Die Reaktion des Mannes ist nach meinem Dafürhalten deutlich übertrieben. Ich komme mal eben kurz darauf zurück, dass mein Mann mir auch Verträge ins Haus gebracht hat, die uns in der Gesamheit allerdings, an den Rand des finanziellen Ruins gebracht haben. In diesem Zusammenhang habe ich auch die Drohung einer Trennung ausgesprochen. Allerdings wird hier nur ein Vorfall beschrieben - insoweit kann ich das nicht ganz nachvollziehen. Kulturell ist es mir aber bewusst, dass in diesem Kulturkreis dem Ehemann ein "Gesichtsverlust" bei seinen Freunden droht. Ich kann das als deutsche Frau nicht nachvollziehen, da ich von meinem Mann gewohnt bin, dass der seinen Freunden gegenüber mehr Selbstvertrauen besitzt, als dieses auf so wackelige Beine wie temporär begrenzte Beziehungszustände zu begründen! Zudem ist es für mich ein Unding diese emotional empfundene Unzulänglichkeit der Frau anzulasten.

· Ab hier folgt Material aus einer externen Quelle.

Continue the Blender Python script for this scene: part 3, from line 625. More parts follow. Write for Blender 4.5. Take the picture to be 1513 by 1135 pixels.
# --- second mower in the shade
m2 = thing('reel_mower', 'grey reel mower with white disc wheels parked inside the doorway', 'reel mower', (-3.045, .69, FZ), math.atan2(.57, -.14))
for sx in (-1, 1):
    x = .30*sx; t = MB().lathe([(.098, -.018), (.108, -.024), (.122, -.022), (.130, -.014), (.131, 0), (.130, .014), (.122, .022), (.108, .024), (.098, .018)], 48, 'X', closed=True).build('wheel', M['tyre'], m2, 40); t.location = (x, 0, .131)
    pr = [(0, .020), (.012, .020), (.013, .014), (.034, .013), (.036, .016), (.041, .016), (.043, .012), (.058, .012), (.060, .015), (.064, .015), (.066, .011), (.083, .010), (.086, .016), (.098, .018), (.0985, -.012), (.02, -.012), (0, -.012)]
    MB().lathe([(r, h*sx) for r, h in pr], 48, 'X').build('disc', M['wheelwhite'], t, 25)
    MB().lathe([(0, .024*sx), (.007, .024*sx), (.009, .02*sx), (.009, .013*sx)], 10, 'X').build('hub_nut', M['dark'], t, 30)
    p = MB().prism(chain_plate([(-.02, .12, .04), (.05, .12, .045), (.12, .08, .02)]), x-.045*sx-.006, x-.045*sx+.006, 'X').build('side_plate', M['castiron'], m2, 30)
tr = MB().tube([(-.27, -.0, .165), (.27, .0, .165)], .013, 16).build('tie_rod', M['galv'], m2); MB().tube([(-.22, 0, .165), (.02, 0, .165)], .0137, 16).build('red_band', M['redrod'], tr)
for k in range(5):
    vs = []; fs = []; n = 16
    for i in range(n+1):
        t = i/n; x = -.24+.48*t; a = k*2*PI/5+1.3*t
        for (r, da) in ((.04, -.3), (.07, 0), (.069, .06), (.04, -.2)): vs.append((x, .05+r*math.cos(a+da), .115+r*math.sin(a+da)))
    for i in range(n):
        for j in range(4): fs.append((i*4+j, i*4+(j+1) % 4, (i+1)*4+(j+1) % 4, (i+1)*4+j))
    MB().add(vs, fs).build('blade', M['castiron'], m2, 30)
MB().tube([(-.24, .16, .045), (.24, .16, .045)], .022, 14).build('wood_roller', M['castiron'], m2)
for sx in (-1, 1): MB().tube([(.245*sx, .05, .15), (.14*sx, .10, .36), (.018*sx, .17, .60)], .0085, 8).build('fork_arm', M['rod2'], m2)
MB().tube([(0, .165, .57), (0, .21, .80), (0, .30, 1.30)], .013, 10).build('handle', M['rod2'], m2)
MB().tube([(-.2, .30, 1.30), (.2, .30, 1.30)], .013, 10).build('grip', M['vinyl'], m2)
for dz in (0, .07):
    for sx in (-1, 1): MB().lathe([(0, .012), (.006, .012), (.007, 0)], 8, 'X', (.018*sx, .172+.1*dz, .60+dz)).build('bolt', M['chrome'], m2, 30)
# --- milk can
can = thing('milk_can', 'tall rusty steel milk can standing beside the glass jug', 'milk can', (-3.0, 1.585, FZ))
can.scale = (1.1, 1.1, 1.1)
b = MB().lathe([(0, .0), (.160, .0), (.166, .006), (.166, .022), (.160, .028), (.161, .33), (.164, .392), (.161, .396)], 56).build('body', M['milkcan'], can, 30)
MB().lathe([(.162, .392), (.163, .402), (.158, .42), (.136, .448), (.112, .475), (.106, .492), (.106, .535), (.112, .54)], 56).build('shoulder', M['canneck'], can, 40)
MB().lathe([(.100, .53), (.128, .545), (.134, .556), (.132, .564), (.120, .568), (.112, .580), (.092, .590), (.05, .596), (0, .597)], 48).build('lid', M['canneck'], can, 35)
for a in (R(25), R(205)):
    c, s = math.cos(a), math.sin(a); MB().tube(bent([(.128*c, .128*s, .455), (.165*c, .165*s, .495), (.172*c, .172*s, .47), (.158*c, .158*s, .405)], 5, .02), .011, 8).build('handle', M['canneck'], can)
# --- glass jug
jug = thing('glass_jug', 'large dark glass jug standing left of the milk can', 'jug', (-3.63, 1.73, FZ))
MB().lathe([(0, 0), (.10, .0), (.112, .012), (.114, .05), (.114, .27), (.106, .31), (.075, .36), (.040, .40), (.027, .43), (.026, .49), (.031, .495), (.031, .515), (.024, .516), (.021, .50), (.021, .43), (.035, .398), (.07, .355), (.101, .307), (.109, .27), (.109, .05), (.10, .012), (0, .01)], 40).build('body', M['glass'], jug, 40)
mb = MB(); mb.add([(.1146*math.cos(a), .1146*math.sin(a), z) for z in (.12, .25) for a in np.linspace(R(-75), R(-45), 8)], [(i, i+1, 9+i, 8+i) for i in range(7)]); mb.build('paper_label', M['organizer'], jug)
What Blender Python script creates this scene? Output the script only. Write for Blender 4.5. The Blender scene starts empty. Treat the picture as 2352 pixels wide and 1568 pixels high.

Es schließen sich also folgende Fragen zum Sachverhalt an. War das eine einmalige Sache oder gab es mehr Verträge? Gab es noch andere, Vertrauen erschütternde Vorkommnisse? Erfolgte die Ansage der Trennung aus eigenem Antrieb oder durch Freunde? Würde die Mutter nicht letztlich besser ohne direkte Beziehung auskommen? Müsste die Mutter noch mit weiteren Repressalien rechnen? Und was mich doch sehr interessieren würde - wie steht das Verhältnis zwischen Ehemann und Kind?
Das sind nur ein paar Gedanken, die mir bei den Schilderungen so kommen. Ich finde die Mutter hat sich nicht sehr geschickt und auch nicht vertrauenswürdig verhalten. Allerdings ist das Verhalten des Ehemannes meiner Meinung nach nicht geeignet eine friedliche Beziehung zu führen. Es provoziert geradezu Trotz- und Fehlverhalten. Natürlich gibt es immer andere Wege und Möglichkeiten, allerdings finde ich das Verhalten der Mutter bis zu einem gewissen Grad durchaus nachvollziehbar!